Start The input

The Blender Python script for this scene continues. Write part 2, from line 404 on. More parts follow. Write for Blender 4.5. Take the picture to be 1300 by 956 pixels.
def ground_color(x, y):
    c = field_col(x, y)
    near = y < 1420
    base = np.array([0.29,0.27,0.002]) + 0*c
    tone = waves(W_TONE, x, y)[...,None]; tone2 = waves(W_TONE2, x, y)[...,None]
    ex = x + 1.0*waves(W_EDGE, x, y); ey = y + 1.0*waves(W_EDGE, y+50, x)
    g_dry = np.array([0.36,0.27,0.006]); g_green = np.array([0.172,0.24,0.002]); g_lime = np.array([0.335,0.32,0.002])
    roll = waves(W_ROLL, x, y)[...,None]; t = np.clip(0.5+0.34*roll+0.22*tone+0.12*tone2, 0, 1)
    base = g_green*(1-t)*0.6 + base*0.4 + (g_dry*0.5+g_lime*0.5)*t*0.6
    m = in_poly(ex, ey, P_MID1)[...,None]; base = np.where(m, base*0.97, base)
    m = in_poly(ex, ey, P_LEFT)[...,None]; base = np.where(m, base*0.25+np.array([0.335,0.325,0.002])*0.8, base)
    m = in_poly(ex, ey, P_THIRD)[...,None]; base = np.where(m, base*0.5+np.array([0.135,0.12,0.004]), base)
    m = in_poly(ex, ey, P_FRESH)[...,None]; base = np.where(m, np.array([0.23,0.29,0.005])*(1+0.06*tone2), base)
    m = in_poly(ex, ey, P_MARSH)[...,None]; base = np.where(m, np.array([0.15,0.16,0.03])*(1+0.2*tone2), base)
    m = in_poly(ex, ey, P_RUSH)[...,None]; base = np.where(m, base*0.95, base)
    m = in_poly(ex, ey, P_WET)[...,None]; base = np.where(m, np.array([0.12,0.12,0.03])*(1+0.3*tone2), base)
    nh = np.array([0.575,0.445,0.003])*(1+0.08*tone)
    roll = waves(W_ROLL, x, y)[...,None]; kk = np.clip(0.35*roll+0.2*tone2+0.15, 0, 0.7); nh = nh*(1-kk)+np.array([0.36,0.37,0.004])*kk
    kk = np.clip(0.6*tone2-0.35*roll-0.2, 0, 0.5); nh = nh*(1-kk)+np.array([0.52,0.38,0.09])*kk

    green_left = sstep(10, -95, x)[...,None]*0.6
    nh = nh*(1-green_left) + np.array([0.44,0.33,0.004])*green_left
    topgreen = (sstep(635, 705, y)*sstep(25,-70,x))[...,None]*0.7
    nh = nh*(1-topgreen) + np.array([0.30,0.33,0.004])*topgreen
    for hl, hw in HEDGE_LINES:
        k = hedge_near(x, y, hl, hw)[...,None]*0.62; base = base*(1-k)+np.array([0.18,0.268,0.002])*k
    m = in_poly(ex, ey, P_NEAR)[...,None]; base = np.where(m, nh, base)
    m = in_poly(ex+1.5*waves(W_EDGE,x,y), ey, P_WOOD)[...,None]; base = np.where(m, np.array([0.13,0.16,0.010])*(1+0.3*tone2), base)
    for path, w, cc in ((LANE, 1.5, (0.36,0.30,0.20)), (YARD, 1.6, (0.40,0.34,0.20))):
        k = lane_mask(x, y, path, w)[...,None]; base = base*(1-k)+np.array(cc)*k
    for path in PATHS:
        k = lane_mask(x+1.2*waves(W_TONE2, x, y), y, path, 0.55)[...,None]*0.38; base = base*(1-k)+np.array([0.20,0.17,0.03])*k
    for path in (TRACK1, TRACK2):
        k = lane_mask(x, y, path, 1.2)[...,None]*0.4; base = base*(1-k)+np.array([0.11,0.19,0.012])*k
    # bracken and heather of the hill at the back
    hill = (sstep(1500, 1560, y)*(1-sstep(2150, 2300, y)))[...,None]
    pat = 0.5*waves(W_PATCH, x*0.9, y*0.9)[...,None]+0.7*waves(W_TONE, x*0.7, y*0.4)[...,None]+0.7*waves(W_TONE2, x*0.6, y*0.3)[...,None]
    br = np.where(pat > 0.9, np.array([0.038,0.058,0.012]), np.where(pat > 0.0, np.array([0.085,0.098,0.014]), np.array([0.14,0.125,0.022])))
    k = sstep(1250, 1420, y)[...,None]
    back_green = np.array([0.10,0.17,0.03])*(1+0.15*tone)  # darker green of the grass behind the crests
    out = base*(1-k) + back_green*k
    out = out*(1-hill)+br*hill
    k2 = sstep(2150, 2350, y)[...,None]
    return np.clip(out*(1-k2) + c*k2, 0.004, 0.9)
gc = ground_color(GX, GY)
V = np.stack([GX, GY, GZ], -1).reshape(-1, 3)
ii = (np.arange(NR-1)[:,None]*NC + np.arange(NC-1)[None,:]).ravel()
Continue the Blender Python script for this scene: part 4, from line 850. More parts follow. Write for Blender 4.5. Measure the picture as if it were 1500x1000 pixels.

End The input

* [Set problem]
Write the data from above out again, exactly.

* [Answer]
The Blender Python script for this scene continues. Write part 2, from line 404 on. More parts follow. Write for Blender 4.5. Take the picture to be 1300 by 956 pixels.
def ground_color(x, y):
    c = field_col(x, y)
    near = y < 1420
    base = np.array([0.29,0.27,0.002]) + 0*c
    tone = waves(W_TONE, x, y)[...,None]; tone2 = waves(W_TONE2, x, y)[...,None]
    ex = x + 1.0*waves(W_EDGE, x, y); ey = y + 1.0*waves(W_EDGE, y+50, x)
    g_dry = np.array([0.36,0.27,0.006]); g_green = np.array([0.172,0.24,0.002]); g_lime = np.array([0.335,0.32,0.002])
    roll = waves(W_ROLL, x, y)[...,None]; t = np.clip(0.5+0.34*roll+0.22*tone+0.12*tone2, 0, 1)
    base = g_green*(1-t)*0.6 + base*0.4 + (g_dry*0.5+g_lime*0.5)*t*0.6
    m = in_poly(ex, ey, P_MID1)[...,None]; base = np.where(m, base*0.97, base)
    m = in_poly(ex, ey, P_LEFT)[...,None]; base = np.where(m, base*0.25+np.array([0.335,0.325,0.002])*0.8, base)
    m = in_poly(ex, ey, P_THIRD)[...,None]; base = np.where(m, base*0.5+np.array([0.135,0.12,0.004]), base)
    m = in_poly(ex, ey, P_FRESH)[...,None]; base = np.where(m, np.array([0.23,0.29,0.005])*(1+0.06*tone2), base)
    m = in_poly(ex, ey, P_MARSH)[...,None]; base = np.where(m, np.array([0.15,0.16,0.03])*(1+0.2*tone2), base)
    m = in_poly(ex, ey, P_RUSH)[...,None]; base = np.where(m, base*0.95, base)
    m = in_poly(ex, ey, P_WET)[...,None]; base = np.where(m, np.array([0.12,0.12,0.03])*(1+0.3*tone2), base)
    nh = np.array([0.575,0.445,0.003])*(1+0.08*tone)
    roll = waves(W_ROLL, x, y)[...,None]; kk = np.clip(0.35*roll+0.2*tone2+0.15, 0, 0.7); nh = nh*(1-kk)+np.array([0.36,0.37,0.004])*kk
    kk = np.clip(0.6*tone2-0.35*roll-0.2, 0, 0.5); nh = nh*(1-kk)+np.array([0.52,0.38,0.09])*kk

    green_left = sstep(10, -95, x)[...,None]*0.6
    nh = nh*(1-green_left) + np.array([0.44,0.33,0.004])*green_left
    topgreen = (sstep(635, 705, y)*sstep(25,-70,x))[...,None]*0.7
    nh = nh*(1-topgreen) + np.array([0.30,0.33,0.004])*topgreen
    for hl, hw in HEDGE_LINES:
        k = hedge_near(x, y, hl, hw)[...,None]*0.62; base = base*(1-k)+np.array([0.18,0.268,0.002])*k
    m = in_poly(ex, ey, P_NEAR)[...,None]; base = np.where(m, nh, base)
    m = in_poly(ex+1.5*waves(W_EDGE,x,y), ey, P_WOOD)[...,None]; base = np.where(m, np.array([0.13,0.16,0.010])*(1+0.3*tone2), base)
    for path, w, cc in ((LANE, 1.5, (0.36,0.30,0.20)), (YARD, 1.6, (0.40,0.34,0.20))):
        k = lane_mask(x, y, path, w)[...,None]; base = base*(1-k)+np.array(cc)*k
    for path in PATHS:
        k = lane_mask(x+1.2*waves(W_TONE2, x, y), y, path, 0.55)[...,None]*0.38; base = base*(1-k)+np.array([0.20,0.17,0.03])*k
    for path in (TRACK1, TRACK2):
        k = lane_mask(x, y, path, 1.2)[...,None]*0.4; base = base*(1-k)+np.array([0.11,0.19,0.012])*k
    # bracken and heather of the hill at the back
    hill = (sstep(1500, 1560, y)*(1-sstep(2150, 2300, y)))[...,None]
    pat = 0.5*waves(W_PATCH, x*0.9, y*0.9)[...,None]+0.7*waves(W_TONE, x*0.7, y*0.4)[...,None]+0.7*waves(W_TONE2, x*0.6, y*0.3)[...,None]
    br = np.where(pat > 0.9, np.array([0.038,0.058,0.012]), np.where(pat > 0.0, np.array([0.085,0.098,0.014]), np.array([0.14,0.125,0.022])))
    k = sstep(1250, 1420, y)[...,None]
    back_green = np.array([0.10,0.17,0.03])*(1+0.15*tone)  # darker green of the grass behind the crests
    out = base*(1-k) + back_green*k
    out = out*(1-hill)+br*hill
    k2 = sstep(2150, 2350, y)[...,None]
    return np.clip(out*(1-k2) + c*k2, 0.004, 0.9)
gc = ground_color(GX, GY)
V = np.stack([GX, GY, GZ], -1).reshape(-1, 3)
ii = (np.arange(NR-1)[:,None]*NC + np.arange(NC-1)[None,:]).ravel()
Continue the Blender Python script for this scene: part 4, from line 850. More parts follow. Write for Blender 4.5. Measure the picture as if it were 1500x1000 pixels.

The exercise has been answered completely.